As the self-appointed Eastern expert on all things romantic, I give Longwood Gardens my stamp of amorous approval.

It is the best place within a half hour’s drive of campus to impress your significant other. They have flowers; they have fountains; they have a little gazebo thing called the “Love Dome.”

“It kind of sets the mood,” Claudia Furlan of New York City said. “The beauty, the tranquility, the serenity of the running water.”

Furlan said the Italian Gardens were the most romantic place in the complex.

But love seems to blossom park-wide, almost as abundantly as the azaleas.

“My guestimate is that we get a handful [of marriage proposals] a month,” Edgar Chavez, an employee of Longwood Gardens who has been around for over four decades, said.

Although weddings are not allowed on the grounds, many people consult with staff workers to find the perfect setting for a proposal, Chavez said. And there are a lot of perfect places.

For Andy Lauppe and Carrie Petersen, a local couple visiting the Gardens on a hot August day, the “Love Dome” was the ultimate place to pop the question.

“Anyplace that you get engaged becomes romantic,” a smiling Petersen said.


By Amanda Gagnon

In 1906, Pierre Samuel duPont discovered that Pierce’s Park, a farm in Kennett Square, Pa., had fallen into disrepair and was about to be destroyed.

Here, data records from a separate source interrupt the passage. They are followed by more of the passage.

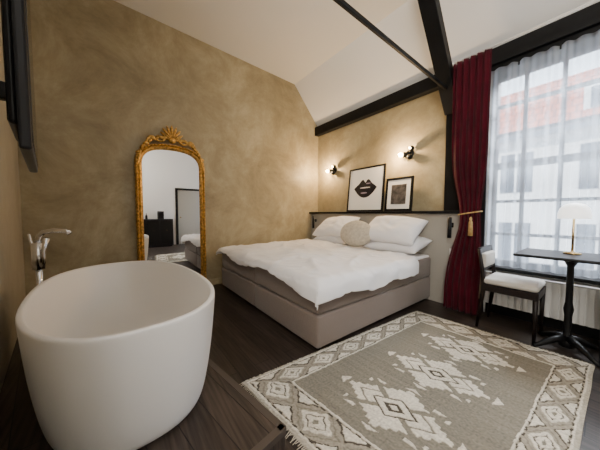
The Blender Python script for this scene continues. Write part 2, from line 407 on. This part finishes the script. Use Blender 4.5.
def duvet(u, v):
    sx0, sx1 = BX0-.10, BX1+.18+.08*noise.noise(Vector((0, v*5, 1)))+.03*v
    sy0, sy1 = BY0-.09-.05*noise.noise(Vector((u*4, 0, 9)))-.10*max(0, u-.75)*4, 2.84
    x = sx0+(sx1-sx0)*u; y = sy0+(sy1-sy0)*v
    x2, dx = fold(x, BX0+.02, BX1-.01); y2, dy = fold(y, BY0+.02, 9)
    n1 = noise.noise(Vector((x*1.5, y*1.5, 0))); n2 = 1-abs(noise.noise(Vector((x*2.2+y*1.3, y*1.9-x*1.1, 7))))*2
    n3 = 1-abs(noise.noise(Vector((x*5-y*3.5, y*5, 3))))*2
    edge = min(1, max(0, min(x-BX0, BX1-x, y-BY0)/.25))
    z = .632+.016*n1+.034*max(0, n2)**3*(.3+.7*edge)+.015*max(0, n3)**3+.015*edge
    drop = max(dx, dy)+.25*min(dx, dy); z -= drop
    k = min(1, drop/.1)
    x2 += .012*k*math.sin(y*15+2*n1)*(1 if dx > dy else .2) + (.006+.010*k if x > BX1-.1 else 0)
    y2 += .010*k*math.sin(x*13+2*n1)*(1 if dy > dx else .2)-(.005+.01*k if y < BY0+.1 else 0)
    return (x2, y2, z)
dv = grid('duvet', 150, 120, duvet, M_LINEN)
s = dv.modifiers.new('s', 'SOLIDIFY'); s.thickness = .018; s.offset = 1
s = dv.modifiers.new('ss', 'SUBSURF'); s.levels = 1; s.render_levels = 1
bp.append(dv)
bp.append(box('fitted_sheet', (BX0+.02, 2.5, .59), (BX1-.02, BY1-.01, .625), M_LINEN, .015, 3))
def pillow(name, w, h, t, loc, rot, m, seed=0, p=.5):
    bm = bmesh.new(); n = 28; 
    for side in (1, -1):
        V = []
        for i in range(n+1):
            row = []
            for j in range(n+1):
                u = -1+2*i/n; v = -1+2*j/n
                th = t/2*(max(0, 1-abs(u)**2.6)**p)*(max(0, 1-abs(v)**2.6)**p)
                x = w/2*u*(1-.07*(1-v*v)*u*u); y = h/2*v*(1-.07*(1-u*u)*v*v)
                q = noise.noise(Vector((u*1.7+seed, v*1.7, seed)))
                q2 = 1-2*abs(noise.noise(Vector((u*3+seed*3, v*2.5, side+seed))))
                e = (1-u*u)*(1-v*v)
                row.append(bm.verts.new((x, y, side*th+(.03*q+.022*q2)*e*(1 if side > 0 else .5))))
            V.append(row)
        for i in range(n):
            for j in range(n):
                f = (V[i][j], V[i+1][j], V[i+1][j+1], V[i][j+1]); bm.faces.new(f if side > 0 else f[::-1])
    bmesh.ops.remove_doubles(bm, verts=bm.verts, dist=.0008)
    o = add(name, bm, m, True); o.location = loc; o.rotation_euler = [math.radians(a) for a in rot]
    s = o.modifiers.new('s', 'SUBSURF'); s.levels = 1; s.render_levels = 1
    return o
bp.append(pillow('pillow_back_right', .80, .52, .20, (-1.80, 3.10, .76), (14, 0, 0), M_LINEN, 1))
bp.append(pillow('pillow_front_right', .82, .54, .26, (-1.84, 3.05, .96), (34, 3, 3), M_LINEN, 2))
bp.append(pillow('pillow_back_left', .80, .52, .20, (-2.95, 3.10, .76), (14, 0, 0), M_LINEN, 3))
bp.append(pillow('pillow_front_left', .82, .54, .24, (-2.97, 3.08, .95), (34, -3, 0), M_LINEN, 4))
cu = ball('round_cushion', (-2.27, 2.80, .89), (.25, .12, .20), M_FLUFF, (math.radians(-18), 0, math.radians(20)), 4)
bp.append(cu)
group('bed', bp)

# ---------------------------------------------------------------- rug
def rug():
    q = [Vector((-1.50, .64, 0)), Vector((-.07, .80, 0)), Vector((-.01, 2.885, 0)), Vector((-1.36, 2.82, 0))]
    W, Ln = 1.42, 2.20; nu, nv = 360, 560
    GREY = (.185, .167, .132); CREAM = (.55, .505, .42); DARK = (.060, .050, .038); MID = (.27, .24, .19); LG = (.38, .345, .28)
    def tri(t): return abs((t % 1)*2-1)
    def med(dx, dy):
        ax, ay = abs(dx), abs(dy); hw, hh = .33, .225
        a, b = ax/hw, ay/hh; e = a+b
        ser = .10*tri((a-b)*4.0)
        if b > .16 and a > .10 and abs(a-b) < .09 and e > .42: return None
        if e < 1-ser:
            if e < .10: return CREAM
            if e < .20: return DARK
            if e < .38: return CREAM
            if e < .44: return DARK
            if a > b and .66 < e < .72: return GREY
            return CREAM
        t = ax-.335
        if 0 < t < .05 and ay < .05-t: return CREAM
        t = ay-.225
        if 0 < t < .03 and ax < .05-t*1.6: return CREAM
        u, v = ax-.20, ay-.16
        if -.05 < u < .05 and -.012 < v < .012: return CREAM
        if .028 < u < .05 and -.045 < v < .012: return CREAM
        return None
    def col(x, y):
        ex = min(x, W-x); ey = min(y, Ln-y)
        n = noise.noise(Vector((x*3, y*40, 0)))*.18+noise.noise(Vector((x*90, y*90, 5)))*.34+noise.noise(Vector((x*2, y*2, 5)))*.18
        c = GREY
        bw, be = .20, .27
        if ex < .02 or ey < .02: c = LG
        elif ex < bw or ey < be:
            if ey < be and not (ex < bw and ex/bw < ey/be): s_, t_, T = x-W/2, ey, be
            else: s_, t_, T = y-Ln/2, ex, bw
            tt = (t_-.02)/(T-.02); P = .31 if T == bw else .34
            a = tri(s_/P+.5); b_ = abs(tt-.5)*2.0
            c = MID
            if b_ > .88: c = CREAM
            elif b_ > .78: c = DARK if (s_ % .06) < .034 else MID
            else:
                e = (1-a)*1.15+b_*1.1
                e += .09*tri(s_*20)
                if e < .22: c = GREY
                elif e < .50: c = CREAM
                elif e < .58: c = DARK
                elif e < .82: c = CREAM
                elif e > 1.50: c = CREAM
                elif e > 1.38: c = DARK
                elif 1.0 < e < 1.10: c = GREY
        else:
            for cy in (.575, 1.12, 1.665):
                m_ = med(x-W/2-.02, y-cy)
                if m_: c = m_; break
        return [max(0, k*(1+n)) for k in c]
    bm = bmesh.new(); cl = bm.verts.layers.float_color.new('Col'); V = []
    for i in range(nu+1):
        row = []
        for j in range(nv+1):
            u, v = i/nu, j/nv
            wob = .006*noise.noise(Vector((v*7, 0, 2)))
            p = (q[0]*(1-u)+q[1]*u)*(1-v)+(q[3]*(1-u)+q[2]*u)*v
            c = col(u*W+.006*noise.noise(Vector((u*40, v*60, 1))), v*Ln+.006*noise.noise(Vector((u*40, v*60, 8))))
            hgt = .009+(.005 if c[0] > .40 else 0)+.002*noise.noise(Vector((u*120, v*190, 0)))
            vt = bm.verts.new((p.x+wob, p.y+.008*noise.noise(Vector((u*6, 0, 3))), hgt)); vt[cl] = (*c, 1); row.append(vt)
        V.append(row)
    for i in range(nu):
        for j in range(nv): bm.faces.new((V[i][j], V[i+1][j], V[i+1][j+1], V[i][j+1]))
    loop = [V[i][0] for i in range(nu+1)]+[V[nu][j] for j in range(1, nv+1)]+[V[i][nv] for i in range(nu-1, -1, -1)]+[V[0][j] for j in range(nv-1, 0, -1)]
    low = []
    for v in loop:
        w = bm.verts.new((v.co.x, v.co.y, .001)); w[cl] = v[cl]; low.append(w)
    n = len(loop)
    for i in range(n): bm.faces.new((loop[i], low[i], low[(i+1) % n], loop[(i+1) % n]))
    for (a, b_, sg) in ((q[0], q[1], -1), (q[3], q[2], 1)):
        for k in range(110):
            p = a+(b_-a)*((k+.5)/110); dx = random.uniform(-.015, .015); L_ = random.uniform(.02, .04)
            vs = [bm.verts.new(t) for t in ((p.x-.003, p.y, .008), (p.x+.003, p.y, .008), (p.x+dx+.002, p.y+sg*L_, .003), (p.x+dx-.002, p.y+sg*L_, .003))]
            for w in vs: w[cl] = (.42, .38, .31, 1)
            bm.faces.new(vs)
    m, nt, b = new_mat('woven_rug'); at = nt.nodes.new('ShaderNodeAttribute'); at.attribute_name = 'Col'
    nt.links.new(at.outputs['Color'], b.inputs['Base Color']); b.inputs['Roughness'].default_value = .95
    b.inputs['Specular IOR Level'].default_value = .1
    return add('patterned_rug', bm, m, True)
rug()

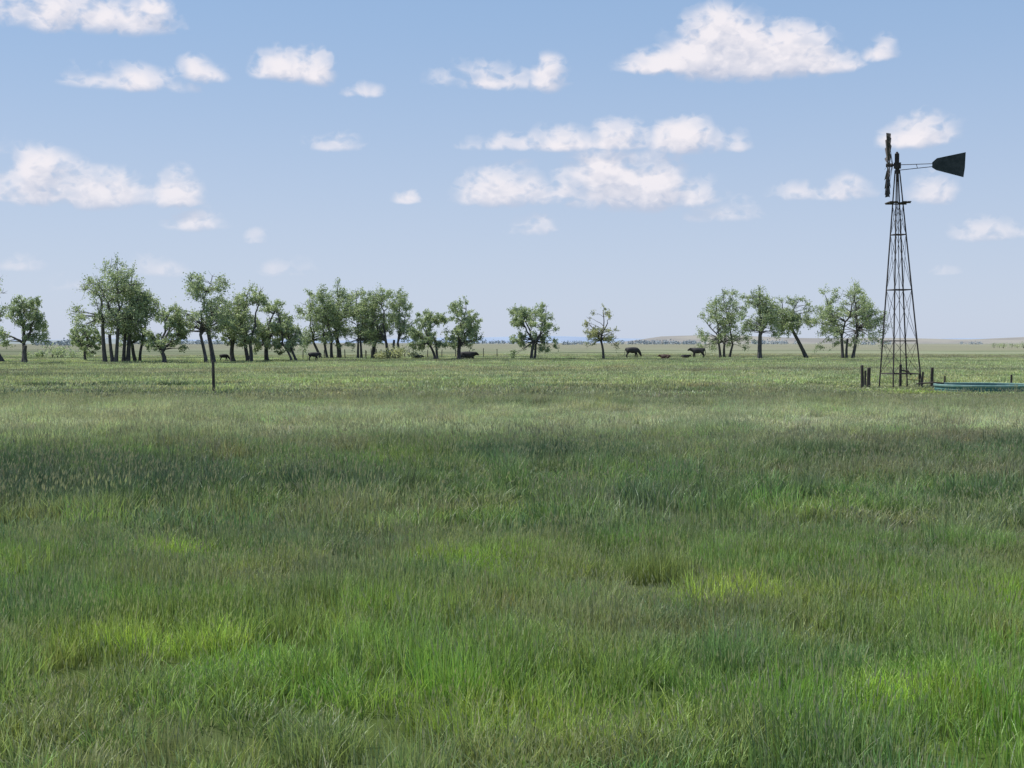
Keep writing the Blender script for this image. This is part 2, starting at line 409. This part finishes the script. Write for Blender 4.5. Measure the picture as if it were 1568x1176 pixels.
def tree(name,x,y,H,W,seed,stems=1,lean=0.0,cx=0.0,zlo=0.33,dens=1.0,leaf=leaf_a,bare=0.15,trunk=0.22,fork=0.26):
    rr=random.Random(seed)
    V=[];F=[];MI=[]
    R=W/2
    cl=[]; tries=0; target=int((30+7*W)*dens**0.5*1.3); md=0.052*H
    ph=[rr.uniform(0,6.28) for _ in range(6)]
    bough=[(rr.uniform(0,6.28),rr.uniform(.25,.75),rr.uniform(.80,1.0)) for _ in range(rr.randint(4,6))]
    while len(cl)<target and tries<8000:
        tries+=1
        a=rr.uniform(0,6.283); r=R*math.sqrt(rr.uniform(0,1))*0.96
        r2=r/R
        X0,Y0=r*math.cos(a)/R,r*math.sin(a)/R
        top=0.58
        for (ba,br,bh) in bough:
            dd=math.hypot(X0-br*math.cos(ba),Y0-br*math.sin(ba))
            top=max(top,bh*(1-0.55*dd*dd-.1*dd))
        dd=math.hypot(X0-.15*math.cos(ph[4]),Y0); top=max(top,.985*(1-.55*dd*dd))
        ztop=H*top*.97
        zb=H*(zlo+0.10*math.sin(2*a+ph[2])*r2-.06*r2)
        if ztop<zb+.05*H: continue
        u=rr.uniform(0,1)**0.75
        z=zb+(ztop-0.03*H-zb)*u
        px=cx*min(1,.35+z/H)+lean*H*0.2*(z/H)+r*math.cos(a)
        p=Vector((px, r*math.sin(a), z))
        if math.sin(p.x*1.5+ph[0])+math.sin(p.z*1.7+ph[1])+math.sin((p.x+p.z)*1.1+ph[3])+.4*math.sin(p.y*1.6+ph[5])<-.80: continue
        if any((p-q).length<md for q in cl): continue
        cl.append(p)
    r0=trunk
    nl=rr.randint(3,5) if stems==1 else stems+rr.randint(1,3)
    cent=[Vector((cx+R*0.5*math.cos(6.28*i/nl+ph[0]),R*0.5*math.sin(6.28*i/nl+ph[0]),H*rr.uniform(.55,.8))) for i in range(nl)]
    for it in range(4):
        grp=[[] for _ in cent]
        for p in cl: grp[min(range(nl),key=lambda i:(p-cent[i]).length)].append(p)
        cent=[(sum(g_,Vector())/len(g_) if g_ else c_) for g_,c_ in zip(grp,cent)]
    bases=[]
    for s in range(stems):
        off=(s-(stems-1)/2)*0.055*H if stems>1 else 0
        b0=Vector((off+rr.uniform(-.1,.1),rr.uniform(-.4,.4) if stems>1 else 0,-0.1))
        fk=Vector((b0.x*1.6+ (cx*0.55+lean*H*0.12)*(fork/0.28) + rr.uniform(-.3,.3), b0.y*1.5, H*fork*rr.uniform(.7,1.2)))
        mid=(b0+fk)/2+Vector((rr.uniform(-.25,.25)-lean*0.3,0,0))
        pts=bez(b0,mid,fk,4); rs=r0*(0.85 if stems>1 else 1.2)*rr.uniform(.8,1.15)
        n=tube(V,F,pts,[rs*1.3,rs,rs*.92,rs*.86,rs*.8],7); MI+= [0]*n
        bases.append((b0,fk,rs*.8))
    for gi_,(g_,c_) in enumerate(zip(grp,cent)):
        if not g_: continue
        b0,fk,rs=min(bases,key=lambda b:abs(b[1].x-c_.x)+rr.uniform(0,.8))
        top=max(g_,key=lambda p:p.z+0.3*(p-fk).length)
        out=Vector((top.x-fk.x,top.y-fk.y,0))
        ctrl=fk+Vector((out.x*.45+rr.uniform(-.5,.5),out.y*.45,(top.z-fk.z)*rr.uniform(.35,.5)))
        n_=8; lp=bez(fk-Vector((0,0,.1)),ctrl,top,n_)
        for k in range(2,n_): lp[k]=lp[k]+Vector((rr.uniform(-.16,.16),rr.uniform(-.16,.16),rr.uniform(-.05,.05)))
        lr=[rs*.78*(1-k/n_)**0.8+0.022 for k in range(n_+1)]
        n=tube(V,F,lp,lr,6); MI+=[0]*n
        for p in g_:
            if p is top: continue
            best=min(range(1,n_),key=lambda k:(lp[k]-p).length*1.0+max(0,lp[k].z-(p.z-0.25*(p-lp[k]).length))*1.6)
            q=lp[best]
            c1=q+(p-q)*0.5+Vector((0,0,rr.uniform(-.05,.22)*(p-q).length))
            bp=bez(q,c1,p,4)
            for k in (1,2,3): bp[k]=bp[k]+Vector((rr.uniform(-.1,.1),rr.uniform(-.1,.1),rr.uniform(-.08,.08)))
            br_=min(lr[best]*.55,0.060)
            n=tube(V,F,bp,[br_,br_*.8,br_*.6,br_*.42,.013],5,False); MI+=[0]*n
    rg=np.random.default_rng(seed)
    LV=[];LC=[]
    S=H/11.0
    for p in cl:
        outd=Vector((p.x-cx,p.y,0)); outd=outd.normalized() if outd.length>.01 else Vector((0,0,0))
        nt=rr.randint(4,8); tips=[]
        for k in range(nt):
            d=(Vector((rr.gauss(0,.8),rr.gauss(0,.8),rr.gauss(.35,.65)))+outd*.35)
            d=d.normalized()*rr.uniform(.4,1.2)*S
            mid_=p+d*.5+Vector((0,0,-.05))
            n=tube(V,F,[p,mid_,p+d],[.018,.012,.007],4,False); MI+=[0]*n
            tips.append((p,d))
        if rr.random()<bare*0.5: continue
        nlv=int(rr.uniform(75,165)*dens)
        which=rg.integers(0,nt,nlv); tt=rg.uniform(.15,1.1,nlv)
        P0=np.array([tuple(a_[0]) for a_ in tips])[which]; DD=np.array([tuple(a_[1]) for a_ in tips])[which]
        c0=P0+DD*tt[:,None]+rg.normal(0,.15*S,(nlv,3)); 
        c0[:,2]-=np.abs(rg.normal(0,.08,nlv))
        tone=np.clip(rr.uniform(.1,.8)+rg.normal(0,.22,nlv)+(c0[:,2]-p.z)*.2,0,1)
        a=rg.normal(0,1,(nlv,3)); a/=np.linalg.norm(a,axis=1)[:,None]
        b=rg.normal(0,1,(nlv,3)); b-=a*(a*b).sum(1)[:,None]; b/=np.linalg.norm(b,axis=1)[:,None]
        sz=rg.uniform(.04,.092,nlv)[:,None]
        q=np.stack([c0+a*sz*1.2,c0+b*sz*.85,c0-a*sz*1.2,c0-b*sz*.85],1)
        LV.append(q.reshape(-1,3)); LC.append(np.repeat(tone,4))
    base=len(V); LVv=np.concatenate(LV); LCc=np.concatenate(LC)
    V2=V+[tuple(v) for v in LVv.tolist()]
    nq=len(LVv)//4
    F2=F+[(base+4*i,base+4*i+1,base+4*i+2,base+4*i+3) for i in range(nq)]
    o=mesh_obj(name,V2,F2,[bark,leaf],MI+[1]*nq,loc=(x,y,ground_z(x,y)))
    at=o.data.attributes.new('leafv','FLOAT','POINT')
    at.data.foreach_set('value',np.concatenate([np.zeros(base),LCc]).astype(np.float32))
    return o

def T(bx,D,top,base,l,r,seed,**kw):
    k=D/2000.0
    tree(kw.pop('name','cottonwood_tree'),(bx-784)*k,D,(base-top)*k,(r-l)*k,seed,cx=((l+r)/2-bx)*k,**kw)
D1=130;D2=155;D3=165
T(38,D1,440,555,0,70,1,stems=2,fork=.3,lean=.1)
T(4,D1+6,412,555,-55,12,2,stems=2,lean=-.3,bare=.8,dens=.7)
T(132,D1+10,492,553,102,156,3,dens=.8,zlo=.2,trunk=.14)
T(170,D1,388,557,116,218,4,stems=3,zlo=.30,dens=1.0,fork=.36)
T(192,D1+2,400,556,172,224,31,stems=2,zlo=.30,dens=1.0,fork=.36)
T(213,D1+4,424,554,188,246,5,stems=2,zlo=.25)
T(252,D1-3,462,553,232,292,6,lean=-.5,zlo=.3,trunk=.18,dens=.9)
T(322,D1-2,405,553,264,358,7,stems=2,lean=-.1,zlo=.32,fork=.36,trunk=.24)
T(357,D1+4,440,551,338,384,8,zlo=.25)
T(382,D1+2,426,552,352,408,9,stems=2,zlo=.32,bare=.3)
T(410,D1+6,448,550,392,440,10,stems=1,zlo=.25)
T(450,D1+3,456,548,404,460,11,stems=2,zlo=.20,trunk=.16,lean=-.3)
T(500,D2,422,544,454,522,12,stems=3,zlo=.20,dens=1.15)
T(520,D2+3,418,544,492,548,13,stems=1,zlo=.30)
T(550,D2,430,544,522,576,14,stems=2,zlo=.22)
T(602,D2-1,424,544,558,632,15,stems=3,zlo=.26,dens=1.1)
T(574,D2+2,438,543,556,600,16,stems=1,zlo=.3)
T(668,D2-12,462,547,626,692,17,stems=2,zlo=.25,lean=-.2,trunk=.18)
T(702,D2-12,448,547,678,742,18,stems=1,zlo=.22)
T(815,D2-8,456,549,782,856,19,stems=2,zlo=.18,trunk=.2,dens=1.1)
T(925,D2-5,461,548,892,946,20,zlo=.30,leaf=leaf_y,dens=.55,trunk=.14,bare=.5)
T(1110,D3,428,543,1070,1148,21,stems=3,zlo=.18,trunk=.2,bare=.25)
T(1163,D3-6,430,546,1134,1192,22,zlo=.40,trunk=.22,fork=.42)
T(1236,D3,438,541,1178,1242,23,lean=-.15,zlo=.42,trunk=.18,fork=.5)
T(1297,D3-2,418,541,1238,1352,24,stems=3,zlo=.24,dens=1.2)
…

To save it, he purchased the grounds, renamed them Longwood Gardens, and got to work.

Today, visitors prowl a labyrinth of pathways, enjoying an architecture of trees, flowers and fountains. Several times a day, water gardens erupt in five-minute fountain displays.

Must-see features include the topiary, the Italian water garden, the circa-1703 Pierce-duPont House and the Chimes Tower Hillside and Waterfall.

The Chimes Tower itself is a stone structure with arched windows and a 62-bell carillon that rings out on the quarter hours.

There is also an impressive conservatory. Beds of cannas and birds of paradise are lined with ivy-covered pillars.

Exploring these displays involves plenty of walking, so wear comfortable shoes. Water fountains are available at several places, and benches are plentiful.

Informative videos enrich the experience with footage from the early 1900s, and free audio guide equipment is available.

How we did

By Chelsea Zimmerman

Longwood is about 30 miles from campus, so gasoline used for a round trip is about four gallons depending on the car, plus wear and tear. The four of us gave the driver each $6.00.

To our relief, parking was free.

For ages 16-20 admission is $6.00. For ages 21+ admission is $14.00. This was lucky for two of us, and unlucky for the other two.

Excluding food or drink purchases, two of us spent $12 and the other two spent $20.

Conclusion: Longwood Gardens is a daily activity that could cost less than $20, but bringing a few spare dollars would not be a bad idea.

Upcoming Events

By Kate Savo

If the breathtaking fountains and spectacular floral landscapes are not enough reason for a visit to the Longwood Gardens, maybe these upcoming activities will be.

September 9, 16, 23 and 30: Saturday Swing Concerts at 1 p.m. and 3 p.m.

September 16, 17, 23, 24 and 30: Pumpkin Carving Demonstrations 1 p.m. to 5 p.m.

September 23 and 24: Ice Cream Tasting from 12 p.m. to 5 p.m.

September 30 and October 1: Sampling of locally produced wine from 12 p.m. to 5 p.m.